**Stated goal:** Copy out each line of the material below that holds the string "part".
##### Dataset section
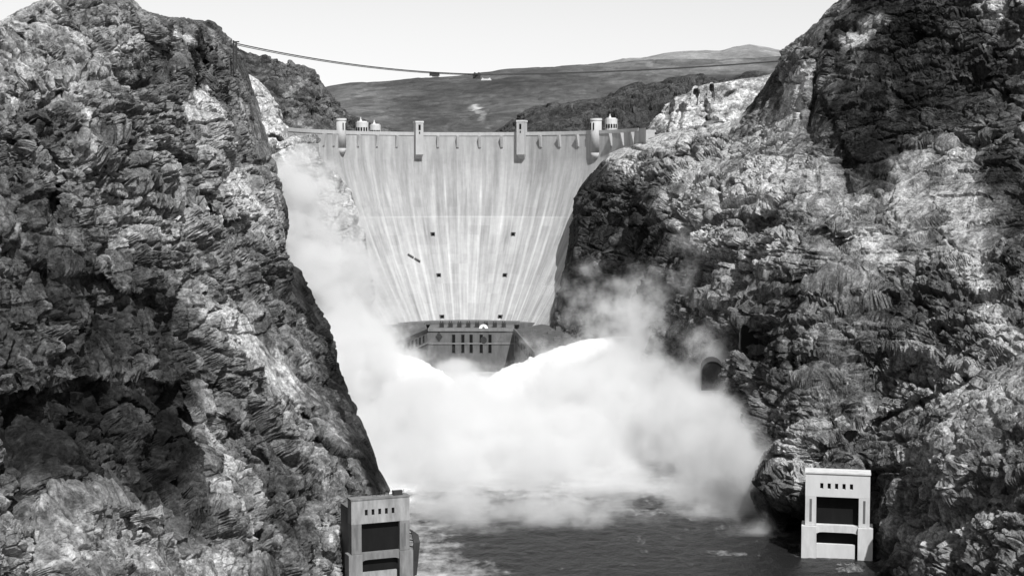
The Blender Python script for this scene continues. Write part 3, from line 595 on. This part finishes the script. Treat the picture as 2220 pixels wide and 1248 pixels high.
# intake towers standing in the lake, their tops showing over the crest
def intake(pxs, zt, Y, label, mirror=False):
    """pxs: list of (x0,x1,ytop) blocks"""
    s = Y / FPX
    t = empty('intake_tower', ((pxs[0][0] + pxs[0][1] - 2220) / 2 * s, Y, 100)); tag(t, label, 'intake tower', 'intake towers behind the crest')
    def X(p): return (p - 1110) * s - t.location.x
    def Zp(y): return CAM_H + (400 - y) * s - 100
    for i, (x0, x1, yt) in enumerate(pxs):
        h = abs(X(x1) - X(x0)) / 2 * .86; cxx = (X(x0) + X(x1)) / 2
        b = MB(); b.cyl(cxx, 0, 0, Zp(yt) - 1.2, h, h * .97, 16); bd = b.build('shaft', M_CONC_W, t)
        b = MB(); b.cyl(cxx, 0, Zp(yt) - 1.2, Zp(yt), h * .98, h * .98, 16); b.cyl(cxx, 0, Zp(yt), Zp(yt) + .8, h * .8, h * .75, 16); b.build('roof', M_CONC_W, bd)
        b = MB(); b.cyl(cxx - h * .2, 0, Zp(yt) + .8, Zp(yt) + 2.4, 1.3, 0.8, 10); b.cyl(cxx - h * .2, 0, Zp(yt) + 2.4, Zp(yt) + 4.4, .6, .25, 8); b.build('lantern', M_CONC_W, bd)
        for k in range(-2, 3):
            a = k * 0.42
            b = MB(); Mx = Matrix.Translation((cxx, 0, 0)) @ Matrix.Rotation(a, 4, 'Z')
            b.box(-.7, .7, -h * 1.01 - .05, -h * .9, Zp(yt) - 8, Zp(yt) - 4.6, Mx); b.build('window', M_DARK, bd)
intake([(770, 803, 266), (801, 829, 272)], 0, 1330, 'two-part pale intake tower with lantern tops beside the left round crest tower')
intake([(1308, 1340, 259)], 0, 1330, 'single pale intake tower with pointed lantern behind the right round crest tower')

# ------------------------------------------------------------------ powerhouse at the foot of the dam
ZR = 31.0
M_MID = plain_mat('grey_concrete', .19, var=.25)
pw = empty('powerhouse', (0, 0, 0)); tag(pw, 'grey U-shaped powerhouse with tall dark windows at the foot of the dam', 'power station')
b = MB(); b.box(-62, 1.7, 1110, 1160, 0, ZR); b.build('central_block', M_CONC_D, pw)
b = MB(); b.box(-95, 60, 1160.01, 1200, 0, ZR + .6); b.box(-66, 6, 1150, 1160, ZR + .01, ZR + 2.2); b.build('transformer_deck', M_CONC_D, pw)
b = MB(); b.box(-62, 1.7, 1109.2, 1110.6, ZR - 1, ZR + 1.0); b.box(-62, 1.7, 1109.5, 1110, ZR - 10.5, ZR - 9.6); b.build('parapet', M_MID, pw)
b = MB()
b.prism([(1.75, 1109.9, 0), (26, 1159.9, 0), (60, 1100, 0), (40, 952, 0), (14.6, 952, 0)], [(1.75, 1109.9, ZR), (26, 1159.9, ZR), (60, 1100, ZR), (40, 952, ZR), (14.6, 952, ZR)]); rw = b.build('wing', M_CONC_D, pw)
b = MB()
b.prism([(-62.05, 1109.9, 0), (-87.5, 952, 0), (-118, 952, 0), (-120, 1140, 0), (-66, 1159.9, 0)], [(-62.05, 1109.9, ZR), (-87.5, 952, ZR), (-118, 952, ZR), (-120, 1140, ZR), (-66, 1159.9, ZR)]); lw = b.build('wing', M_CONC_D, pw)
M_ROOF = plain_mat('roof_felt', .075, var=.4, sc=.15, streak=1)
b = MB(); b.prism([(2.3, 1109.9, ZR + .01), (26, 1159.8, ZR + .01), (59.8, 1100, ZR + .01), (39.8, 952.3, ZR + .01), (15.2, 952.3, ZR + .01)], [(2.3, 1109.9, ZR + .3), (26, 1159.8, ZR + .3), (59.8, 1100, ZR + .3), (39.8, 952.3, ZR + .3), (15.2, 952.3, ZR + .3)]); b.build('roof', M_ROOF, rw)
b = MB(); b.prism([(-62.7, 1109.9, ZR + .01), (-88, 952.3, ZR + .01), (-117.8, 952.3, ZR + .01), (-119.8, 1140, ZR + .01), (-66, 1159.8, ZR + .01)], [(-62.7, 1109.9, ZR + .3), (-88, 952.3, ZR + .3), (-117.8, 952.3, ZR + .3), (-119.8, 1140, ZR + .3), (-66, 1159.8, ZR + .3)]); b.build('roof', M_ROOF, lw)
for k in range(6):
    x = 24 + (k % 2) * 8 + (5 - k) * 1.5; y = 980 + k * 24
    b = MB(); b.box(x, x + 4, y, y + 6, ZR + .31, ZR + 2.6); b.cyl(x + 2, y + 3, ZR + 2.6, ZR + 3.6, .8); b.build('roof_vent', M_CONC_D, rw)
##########
**The result:**
The Blender Python script for this scene continues. Write part 3, from line 595 on. This part finishes the script. Treat the picture as 2220 pixels wide and 1248 pixels high.
intake([(770, 803, 266), (801, 829, 272)], 0, 1330, 'two-part pale intake tower with lantern tops beside the left round crest tower')